_Exercise goal_
Show every line of the records below that contains the word "script".

_Material for the task_
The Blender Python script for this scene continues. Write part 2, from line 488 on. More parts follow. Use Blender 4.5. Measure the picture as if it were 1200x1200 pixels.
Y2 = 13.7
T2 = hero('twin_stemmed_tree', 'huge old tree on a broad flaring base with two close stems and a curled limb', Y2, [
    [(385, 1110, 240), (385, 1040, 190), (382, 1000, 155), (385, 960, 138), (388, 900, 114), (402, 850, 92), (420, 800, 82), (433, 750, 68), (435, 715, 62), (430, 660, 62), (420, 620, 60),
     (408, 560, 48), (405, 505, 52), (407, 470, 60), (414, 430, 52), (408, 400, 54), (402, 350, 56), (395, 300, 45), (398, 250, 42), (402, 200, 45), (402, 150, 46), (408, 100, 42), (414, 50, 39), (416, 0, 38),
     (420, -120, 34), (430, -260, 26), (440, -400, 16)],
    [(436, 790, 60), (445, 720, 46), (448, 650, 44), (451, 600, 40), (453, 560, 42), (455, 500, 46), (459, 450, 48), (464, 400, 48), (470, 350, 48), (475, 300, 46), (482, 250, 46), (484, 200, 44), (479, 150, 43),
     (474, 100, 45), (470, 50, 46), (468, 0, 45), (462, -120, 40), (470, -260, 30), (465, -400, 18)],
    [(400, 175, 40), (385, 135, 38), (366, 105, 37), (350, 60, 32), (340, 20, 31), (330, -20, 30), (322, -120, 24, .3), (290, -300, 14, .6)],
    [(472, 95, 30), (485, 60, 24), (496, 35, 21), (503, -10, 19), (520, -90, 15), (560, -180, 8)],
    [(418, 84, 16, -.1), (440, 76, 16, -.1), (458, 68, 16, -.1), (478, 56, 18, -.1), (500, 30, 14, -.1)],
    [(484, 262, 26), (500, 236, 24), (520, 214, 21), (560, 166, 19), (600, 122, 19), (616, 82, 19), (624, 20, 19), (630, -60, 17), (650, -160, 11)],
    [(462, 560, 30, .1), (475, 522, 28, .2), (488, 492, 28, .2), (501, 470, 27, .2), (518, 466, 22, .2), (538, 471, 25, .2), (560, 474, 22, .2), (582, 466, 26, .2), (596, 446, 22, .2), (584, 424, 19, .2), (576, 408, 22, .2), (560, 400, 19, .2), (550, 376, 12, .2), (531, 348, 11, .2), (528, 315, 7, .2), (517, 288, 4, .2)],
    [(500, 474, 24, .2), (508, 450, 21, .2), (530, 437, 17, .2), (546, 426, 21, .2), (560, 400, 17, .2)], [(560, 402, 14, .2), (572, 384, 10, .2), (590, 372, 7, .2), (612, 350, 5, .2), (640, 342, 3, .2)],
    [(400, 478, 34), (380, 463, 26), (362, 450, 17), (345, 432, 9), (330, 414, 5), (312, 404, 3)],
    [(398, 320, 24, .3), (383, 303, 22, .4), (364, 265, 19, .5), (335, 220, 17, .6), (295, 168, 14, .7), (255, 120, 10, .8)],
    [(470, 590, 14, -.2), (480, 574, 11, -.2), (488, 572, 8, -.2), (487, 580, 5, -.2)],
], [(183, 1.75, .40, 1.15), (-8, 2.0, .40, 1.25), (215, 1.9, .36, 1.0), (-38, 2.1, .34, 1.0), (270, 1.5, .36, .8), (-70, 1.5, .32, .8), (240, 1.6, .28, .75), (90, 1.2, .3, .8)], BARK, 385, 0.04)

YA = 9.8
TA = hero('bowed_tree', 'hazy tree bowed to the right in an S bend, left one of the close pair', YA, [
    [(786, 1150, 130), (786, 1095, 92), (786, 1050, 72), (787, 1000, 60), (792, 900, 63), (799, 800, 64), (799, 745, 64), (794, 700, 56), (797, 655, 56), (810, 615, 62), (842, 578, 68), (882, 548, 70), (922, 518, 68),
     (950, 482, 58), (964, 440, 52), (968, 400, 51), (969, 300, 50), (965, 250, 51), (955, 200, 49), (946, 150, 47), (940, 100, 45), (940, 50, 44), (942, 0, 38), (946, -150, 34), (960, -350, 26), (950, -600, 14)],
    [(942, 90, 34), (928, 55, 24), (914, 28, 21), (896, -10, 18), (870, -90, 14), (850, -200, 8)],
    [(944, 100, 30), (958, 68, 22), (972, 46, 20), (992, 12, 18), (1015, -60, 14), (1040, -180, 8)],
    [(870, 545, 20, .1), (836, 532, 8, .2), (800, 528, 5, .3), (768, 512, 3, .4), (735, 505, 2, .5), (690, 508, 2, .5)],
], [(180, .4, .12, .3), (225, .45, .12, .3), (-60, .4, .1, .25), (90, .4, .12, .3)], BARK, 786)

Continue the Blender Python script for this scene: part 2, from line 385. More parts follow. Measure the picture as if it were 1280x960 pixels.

_Response to this task_
The Blender Python script for this scene continues. Write part 2, from line 488 on. More parts follow. Use Blender 4.5. Measure the picture as if it were 1200x1200 pixels.
Continue the Blender Python script for this scene: part 2, from line 385. More parts follow. Measure the picture as if it were 1280x960 pixels.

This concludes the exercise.